3D scene scripts
=-=-=-=-=
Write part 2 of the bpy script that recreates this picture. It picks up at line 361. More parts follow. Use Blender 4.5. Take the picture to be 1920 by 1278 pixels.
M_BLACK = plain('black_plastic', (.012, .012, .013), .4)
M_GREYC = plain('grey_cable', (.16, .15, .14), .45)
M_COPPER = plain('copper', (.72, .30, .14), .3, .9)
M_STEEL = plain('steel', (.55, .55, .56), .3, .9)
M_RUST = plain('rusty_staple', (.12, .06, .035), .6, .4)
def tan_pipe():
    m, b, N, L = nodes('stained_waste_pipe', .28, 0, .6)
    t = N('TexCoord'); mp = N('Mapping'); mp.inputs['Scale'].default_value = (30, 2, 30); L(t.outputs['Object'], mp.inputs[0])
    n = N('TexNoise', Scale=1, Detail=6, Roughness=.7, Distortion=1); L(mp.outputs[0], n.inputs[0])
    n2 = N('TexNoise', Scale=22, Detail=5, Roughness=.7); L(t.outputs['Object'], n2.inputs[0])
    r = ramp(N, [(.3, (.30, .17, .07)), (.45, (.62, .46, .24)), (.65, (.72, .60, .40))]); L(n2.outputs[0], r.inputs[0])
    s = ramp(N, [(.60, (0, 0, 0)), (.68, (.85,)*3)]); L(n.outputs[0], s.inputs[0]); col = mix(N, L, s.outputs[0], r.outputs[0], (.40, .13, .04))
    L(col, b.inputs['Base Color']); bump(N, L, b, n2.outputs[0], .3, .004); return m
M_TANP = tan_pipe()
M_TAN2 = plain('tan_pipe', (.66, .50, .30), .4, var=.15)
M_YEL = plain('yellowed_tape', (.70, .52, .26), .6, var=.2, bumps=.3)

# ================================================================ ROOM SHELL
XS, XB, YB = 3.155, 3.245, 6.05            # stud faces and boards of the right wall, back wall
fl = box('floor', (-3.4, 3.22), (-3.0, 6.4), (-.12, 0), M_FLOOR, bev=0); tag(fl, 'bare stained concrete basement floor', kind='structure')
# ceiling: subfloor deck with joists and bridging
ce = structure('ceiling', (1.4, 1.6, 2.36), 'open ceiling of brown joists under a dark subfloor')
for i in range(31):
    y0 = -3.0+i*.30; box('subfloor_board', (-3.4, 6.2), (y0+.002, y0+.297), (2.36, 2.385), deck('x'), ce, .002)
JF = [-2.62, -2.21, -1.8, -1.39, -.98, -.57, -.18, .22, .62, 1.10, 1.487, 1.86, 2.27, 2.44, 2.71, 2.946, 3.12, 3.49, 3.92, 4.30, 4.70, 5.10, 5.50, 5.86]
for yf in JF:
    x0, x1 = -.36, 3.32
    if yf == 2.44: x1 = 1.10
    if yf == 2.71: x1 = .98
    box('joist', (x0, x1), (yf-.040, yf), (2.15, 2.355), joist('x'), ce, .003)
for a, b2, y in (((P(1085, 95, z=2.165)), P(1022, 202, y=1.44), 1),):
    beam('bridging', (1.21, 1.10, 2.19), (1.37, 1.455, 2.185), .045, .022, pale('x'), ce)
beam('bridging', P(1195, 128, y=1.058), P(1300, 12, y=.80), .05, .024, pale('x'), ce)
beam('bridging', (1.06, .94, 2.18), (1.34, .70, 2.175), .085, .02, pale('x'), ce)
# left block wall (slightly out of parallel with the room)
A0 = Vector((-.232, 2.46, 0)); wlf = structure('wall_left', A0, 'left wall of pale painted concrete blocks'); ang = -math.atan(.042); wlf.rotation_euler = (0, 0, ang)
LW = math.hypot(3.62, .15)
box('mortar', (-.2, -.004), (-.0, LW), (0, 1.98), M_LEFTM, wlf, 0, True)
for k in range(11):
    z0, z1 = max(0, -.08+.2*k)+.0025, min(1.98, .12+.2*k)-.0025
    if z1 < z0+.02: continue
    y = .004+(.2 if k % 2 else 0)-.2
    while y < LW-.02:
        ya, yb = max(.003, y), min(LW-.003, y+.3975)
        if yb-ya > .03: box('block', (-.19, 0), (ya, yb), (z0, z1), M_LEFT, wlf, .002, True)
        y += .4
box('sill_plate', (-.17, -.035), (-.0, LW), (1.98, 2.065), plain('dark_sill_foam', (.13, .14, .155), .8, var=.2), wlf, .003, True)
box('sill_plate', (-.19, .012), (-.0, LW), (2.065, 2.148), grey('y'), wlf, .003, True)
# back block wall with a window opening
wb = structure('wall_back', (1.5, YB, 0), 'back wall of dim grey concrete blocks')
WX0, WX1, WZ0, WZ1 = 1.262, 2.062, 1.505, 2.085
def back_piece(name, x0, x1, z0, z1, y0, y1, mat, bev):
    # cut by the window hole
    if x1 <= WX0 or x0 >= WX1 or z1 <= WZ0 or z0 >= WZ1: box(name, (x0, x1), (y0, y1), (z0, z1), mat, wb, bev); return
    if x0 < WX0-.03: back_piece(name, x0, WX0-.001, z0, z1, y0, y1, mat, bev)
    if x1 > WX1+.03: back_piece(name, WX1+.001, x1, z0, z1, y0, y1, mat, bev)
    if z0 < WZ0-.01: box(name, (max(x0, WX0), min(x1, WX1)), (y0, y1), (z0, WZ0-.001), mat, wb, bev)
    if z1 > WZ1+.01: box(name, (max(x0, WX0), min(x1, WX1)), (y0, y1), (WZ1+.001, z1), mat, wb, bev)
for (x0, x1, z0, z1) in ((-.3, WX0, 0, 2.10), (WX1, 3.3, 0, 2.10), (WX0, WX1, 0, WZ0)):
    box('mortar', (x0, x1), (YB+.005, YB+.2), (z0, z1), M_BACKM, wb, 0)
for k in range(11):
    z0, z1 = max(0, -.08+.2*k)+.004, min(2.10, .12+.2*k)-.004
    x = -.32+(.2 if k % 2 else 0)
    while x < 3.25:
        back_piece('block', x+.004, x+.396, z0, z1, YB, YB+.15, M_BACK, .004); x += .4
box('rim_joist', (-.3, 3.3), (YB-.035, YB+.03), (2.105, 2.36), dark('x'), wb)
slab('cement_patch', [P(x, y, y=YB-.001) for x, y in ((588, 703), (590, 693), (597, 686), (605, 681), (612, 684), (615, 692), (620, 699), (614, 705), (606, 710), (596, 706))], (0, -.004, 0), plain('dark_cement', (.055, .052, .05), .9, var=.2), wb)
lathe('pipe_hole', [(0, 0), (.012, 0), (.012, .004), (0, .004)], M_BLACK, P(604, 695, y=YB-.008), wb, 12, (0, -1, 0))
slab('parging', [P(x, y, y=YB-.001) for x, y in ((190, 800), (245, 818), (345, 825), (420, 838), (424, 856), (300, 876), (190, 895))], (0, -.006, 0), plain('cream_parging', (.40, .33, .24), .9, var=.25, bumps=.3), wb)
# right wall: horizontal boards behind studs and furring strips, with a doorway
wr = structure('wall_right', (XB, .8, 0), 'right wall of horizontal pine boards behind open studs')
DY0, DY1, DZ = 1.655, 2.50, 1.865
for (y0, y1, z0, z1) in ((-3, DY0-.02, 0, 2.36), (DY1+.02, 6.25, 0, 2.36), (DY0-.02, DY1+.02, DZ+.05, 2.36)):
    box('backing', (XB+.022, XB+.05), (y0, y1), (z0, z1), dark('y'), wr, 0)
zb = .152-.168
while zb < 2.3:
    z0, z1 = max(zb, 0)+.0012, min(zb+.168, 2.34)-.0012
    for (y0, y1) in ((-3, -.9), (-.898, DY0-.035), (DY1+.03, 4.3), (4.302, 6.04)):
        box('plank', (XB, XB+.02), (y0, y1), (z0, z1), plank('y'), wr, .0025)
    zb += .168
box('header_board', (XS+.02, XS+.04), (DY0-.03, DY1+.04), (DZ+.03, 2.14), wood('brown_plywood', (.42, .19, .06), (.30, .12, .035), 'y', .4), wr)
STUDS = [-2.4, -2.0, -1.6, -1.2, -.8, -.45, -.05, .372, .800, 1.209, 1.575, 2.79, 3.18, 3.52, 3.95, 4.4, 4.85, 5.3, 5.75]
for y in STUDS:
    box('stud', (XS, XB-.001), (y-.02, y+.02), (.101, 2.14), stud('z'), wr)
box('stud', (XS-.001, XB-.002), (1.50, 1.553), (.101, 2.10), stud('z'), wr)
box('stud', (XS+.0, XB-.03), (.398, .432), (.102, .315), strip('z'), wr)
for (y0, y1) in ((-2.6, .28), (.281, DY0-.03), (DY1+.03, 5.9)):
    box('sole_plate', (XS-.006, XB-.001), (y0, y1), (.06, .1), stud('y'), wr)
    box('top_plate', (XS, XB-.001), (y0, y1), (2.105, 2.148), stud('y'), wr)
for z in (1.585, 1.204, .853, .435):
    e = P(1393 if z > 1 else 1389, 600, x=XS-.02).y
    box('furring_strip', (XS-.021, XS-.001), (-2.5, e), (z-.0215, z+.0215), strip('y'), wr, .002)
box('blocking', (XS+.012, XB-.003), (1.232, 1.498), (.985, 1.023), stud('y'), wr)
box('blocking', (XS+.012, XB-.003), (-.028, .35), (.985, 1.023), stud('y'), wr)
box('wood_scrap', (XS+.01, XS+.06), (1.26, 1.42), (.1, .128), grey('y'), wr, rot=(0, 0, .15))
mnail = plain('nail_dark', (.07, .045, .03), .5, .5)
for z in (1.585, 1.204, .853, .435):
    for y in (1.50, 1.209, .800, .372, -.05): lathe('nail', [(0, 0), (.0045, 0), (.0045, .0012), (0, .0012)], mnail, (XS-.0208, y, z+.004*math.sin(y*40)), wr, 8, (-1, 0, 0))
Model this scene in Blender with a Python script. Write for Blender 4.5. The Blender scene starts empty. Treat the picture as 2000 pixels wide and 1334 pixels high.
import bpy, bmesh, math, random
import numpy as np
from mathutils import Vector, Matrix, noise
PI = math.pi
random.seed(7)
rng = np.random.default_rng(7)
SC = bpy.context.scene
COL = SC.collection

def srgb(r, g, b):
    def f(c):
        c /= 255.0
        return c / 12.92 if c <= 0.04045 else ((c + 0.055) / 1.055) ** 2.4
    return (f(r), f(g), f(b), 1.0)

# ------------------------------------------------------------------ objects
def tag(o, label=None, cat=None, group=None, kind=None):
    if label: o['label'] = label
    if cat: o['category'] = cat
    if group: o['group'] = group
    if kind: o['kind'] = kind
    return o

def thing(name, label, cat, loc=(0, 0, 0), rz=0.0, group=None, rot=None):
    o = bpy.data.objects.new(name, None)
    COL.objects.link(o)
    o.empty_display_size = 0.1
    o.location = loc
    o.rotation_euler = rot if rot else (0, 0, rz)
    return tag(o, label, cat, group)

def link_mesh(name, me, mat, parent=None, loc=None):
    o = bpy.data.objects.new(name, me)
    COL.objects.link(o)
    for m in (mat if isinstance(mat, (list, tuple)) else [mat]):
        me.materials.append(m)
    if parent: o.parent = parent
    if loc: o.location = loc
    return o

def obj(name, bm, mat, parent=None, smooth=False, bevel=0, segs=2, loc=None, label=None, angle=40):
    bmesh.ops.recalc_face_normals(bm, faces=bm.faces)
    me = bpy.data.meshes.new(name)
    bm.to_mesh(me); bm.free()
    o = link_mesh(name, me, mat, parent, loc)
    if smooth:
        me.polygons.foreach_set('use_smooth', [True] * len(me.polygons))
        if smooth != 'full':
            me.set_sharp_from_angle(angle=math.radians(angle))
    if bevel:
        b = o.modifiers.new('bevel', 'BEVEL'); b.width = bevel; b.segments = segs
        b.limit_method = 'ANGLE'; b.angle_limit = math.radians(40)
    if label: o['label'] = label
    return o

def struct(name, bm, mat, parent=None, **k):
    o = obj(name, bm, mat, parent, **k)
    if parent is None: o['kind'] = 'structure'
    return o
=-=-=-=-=
Quote the records from their first line to the line with "(.70, .52, .26), .6, var=.2, bumps=.3)", inclusive, without adding or dropping anything.

§ Answer:
Write part 2 of the bpy script that recreates this picture. It picks up at line 361. More parts follow. Use Blender 4.5. Take the picture to be 1920 by 1278 pixels.
M_BLACK = plain('black_plastic', (.012, .012, .013), .4)
M_GREYC = plain('grey_cable', (.16, .15, .14), .45)
M_COPPER = plain('copper', (.72, .30, .14), .3, .9)
M_STEEL = plain('steel', (.55, .55, .56), .3, .9)
M_RUST = plain('rusty_staple', (.12, .06, .035), .6, .4)
def tan_pipe():
    m, b, N, L = nodes('stained_waste_pipe', .28, 0, .6)
    t = N('TexCoord'); mp = N('Mapping'); mp.inputs['Scale'].default_value = (30, 2, 30); L(t.outputs['Object'], mp.inputs[0])
    n = N('TexNoise', Scale=1, Detail=6, Roughness=.7, Distortion=1); L(mp.outputs[0], n.inputs[0])
    n2 = N('TexNoise', Scale=22, Detail=5, Roughness=.7); L(t.outputs['Object'], n2.inputs[0])
    r = ramp(N, [(.3, (.30, .17, .07)), (.45, (.62, .46, .24)), (.65, (.72, .60, .40))]); L(n2.outputs[0], r.inputs[0])
    s = ramp(N, [(.60, (0, 0, 0)), (.68, (.85,)*3)]); L(n.outputs[0], s.inputs[0]); col = mix(N, L, s.outputs[0], r.outputs[0], (.40, .13, .04))
    L(col, b.inputs['Base Color']); bump(N, L, b, n2.outputs[0], .3, .004); return m
M_TANP = tan_pipe()
M_TAN2 = plain('tan_pipe', (.66, .50, .30), .4, var=.15)
M_YEL = plain('yellowed_tape', (.70, .52, .26), .6, var=.2, bumps=.3)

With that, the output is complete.